▸ Task to carry out
Count the lines below that contain the word "script". Give only the number.

________________________

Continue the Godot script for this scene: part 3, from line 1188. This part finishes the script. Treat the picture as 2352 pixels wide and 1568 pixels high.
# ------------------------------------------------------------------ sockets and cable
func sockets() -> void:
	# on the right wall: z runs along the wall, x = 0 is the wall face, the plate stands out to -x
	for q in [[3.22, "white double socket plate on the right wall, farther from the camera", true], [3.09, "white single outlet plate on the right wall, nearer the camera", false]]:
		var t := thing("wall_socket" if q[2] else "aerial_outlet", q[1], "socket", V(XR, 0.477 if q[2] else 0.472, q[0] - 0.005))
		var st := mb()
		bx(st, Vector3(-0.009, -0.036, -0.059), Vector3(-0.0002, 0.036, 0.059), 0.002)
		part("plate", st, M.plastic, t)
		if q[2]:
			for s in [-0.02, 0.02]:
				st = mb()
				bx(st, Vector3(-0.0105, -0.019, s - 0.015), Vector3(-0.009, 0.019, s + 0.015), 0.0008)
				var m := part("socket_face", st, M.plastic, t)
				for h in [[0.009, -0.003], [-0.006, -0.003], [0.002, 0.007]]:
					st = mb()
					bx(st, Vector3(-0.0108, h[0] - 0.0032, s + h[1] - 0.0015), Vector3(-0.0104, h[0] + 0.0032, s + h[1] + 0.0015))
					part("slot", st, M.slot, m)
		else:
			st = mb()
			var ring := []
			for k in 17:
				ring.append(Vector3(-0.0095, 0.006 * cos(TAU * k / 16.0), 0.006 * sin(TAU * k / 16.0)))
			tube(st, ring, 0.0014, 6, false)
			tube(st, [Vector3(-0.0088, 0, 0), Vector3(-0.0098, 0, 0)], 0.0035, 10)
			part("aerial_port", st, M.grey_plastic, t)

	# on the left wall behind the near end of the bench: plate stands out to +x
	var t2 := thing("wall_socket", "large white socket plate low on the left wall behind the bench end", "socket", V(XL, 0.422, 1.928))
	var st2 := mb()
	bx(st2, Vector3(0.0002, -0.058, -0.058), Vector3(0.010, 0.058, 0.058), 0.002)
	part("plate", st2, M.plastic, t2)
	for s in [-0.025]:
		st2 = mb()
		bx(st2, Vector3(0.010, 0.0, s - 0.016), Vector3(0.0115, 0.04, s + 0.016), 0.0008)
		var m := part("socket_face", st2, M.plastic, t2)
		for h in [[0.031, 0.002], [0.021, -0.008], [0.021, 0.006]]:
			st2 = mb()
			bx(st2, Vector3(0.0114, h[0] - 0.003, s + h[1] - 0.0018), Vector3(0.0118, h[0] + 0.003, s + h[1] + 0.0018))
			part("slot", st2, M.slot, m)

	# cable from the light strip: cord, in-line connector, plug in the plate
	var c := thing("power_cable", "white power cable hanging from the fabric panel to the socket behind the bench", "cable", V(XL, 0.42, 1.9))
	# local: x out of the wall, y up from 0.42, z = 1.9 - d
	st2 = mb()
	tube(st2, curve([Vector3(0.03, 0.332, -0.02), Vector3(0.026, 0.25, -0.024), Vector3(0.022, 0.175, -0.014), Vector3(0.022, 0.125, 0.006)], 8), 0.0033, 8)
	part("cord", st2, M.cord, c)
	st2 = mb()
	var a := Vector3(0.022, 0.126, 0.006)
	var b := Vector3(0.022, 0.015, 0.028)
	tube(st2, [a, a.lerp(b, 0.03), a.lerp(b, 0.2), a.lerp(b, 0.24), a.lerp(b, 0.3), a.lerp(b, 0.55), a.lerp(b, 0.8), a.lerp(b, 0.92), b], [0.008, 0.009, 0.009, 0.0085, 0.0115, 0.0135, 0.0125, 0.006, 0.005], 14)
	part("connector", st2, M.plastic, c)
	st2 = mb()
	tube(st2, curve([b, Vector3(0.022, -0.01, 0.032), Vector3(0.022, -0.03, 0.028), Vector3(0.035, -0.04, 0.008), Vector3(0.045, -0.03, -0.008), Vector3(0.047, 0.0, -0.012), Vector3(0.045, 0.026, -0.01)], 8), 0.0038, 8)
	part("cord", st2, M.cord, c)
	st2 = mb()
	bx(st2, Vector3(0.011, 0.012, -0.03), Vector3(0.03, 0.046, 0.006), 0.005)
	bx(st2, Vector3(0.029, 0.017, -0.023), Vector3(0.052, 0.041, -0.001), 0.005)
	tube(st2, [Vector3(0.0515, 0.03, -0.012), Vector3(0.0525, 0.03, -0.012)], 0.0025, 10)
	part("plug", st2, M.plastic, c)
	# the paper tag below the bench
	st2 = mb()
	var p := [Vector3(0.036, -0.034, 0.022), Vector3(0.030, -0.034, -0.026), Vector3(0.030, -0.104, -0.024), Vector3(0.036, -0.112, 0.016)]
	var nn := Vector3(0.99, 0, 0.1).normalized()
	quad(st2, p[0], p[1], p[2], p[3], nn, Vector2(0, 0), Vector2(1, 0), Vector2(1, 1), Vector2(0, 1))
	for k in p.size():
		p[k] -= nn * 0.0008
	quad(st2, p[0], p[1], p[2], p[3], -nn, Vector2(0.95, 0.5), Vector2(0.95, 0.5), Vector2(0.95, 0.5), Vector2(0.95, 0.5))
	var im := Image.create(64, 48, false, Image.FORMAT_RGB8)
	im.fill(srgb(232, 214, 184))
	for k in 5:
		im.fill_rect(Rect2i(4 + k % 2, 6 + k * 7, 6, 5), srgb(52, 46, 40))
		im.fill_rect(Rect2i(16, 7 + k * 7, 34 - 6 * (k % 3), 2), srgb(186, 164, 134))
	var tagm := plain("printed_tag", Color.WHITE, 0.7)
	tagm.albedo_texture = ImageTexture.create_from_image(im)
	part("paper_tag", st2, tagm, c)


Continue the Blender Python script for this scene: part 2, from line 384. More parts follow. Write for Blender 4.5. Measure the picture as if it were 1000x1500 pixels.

________________________

▸ Result below
2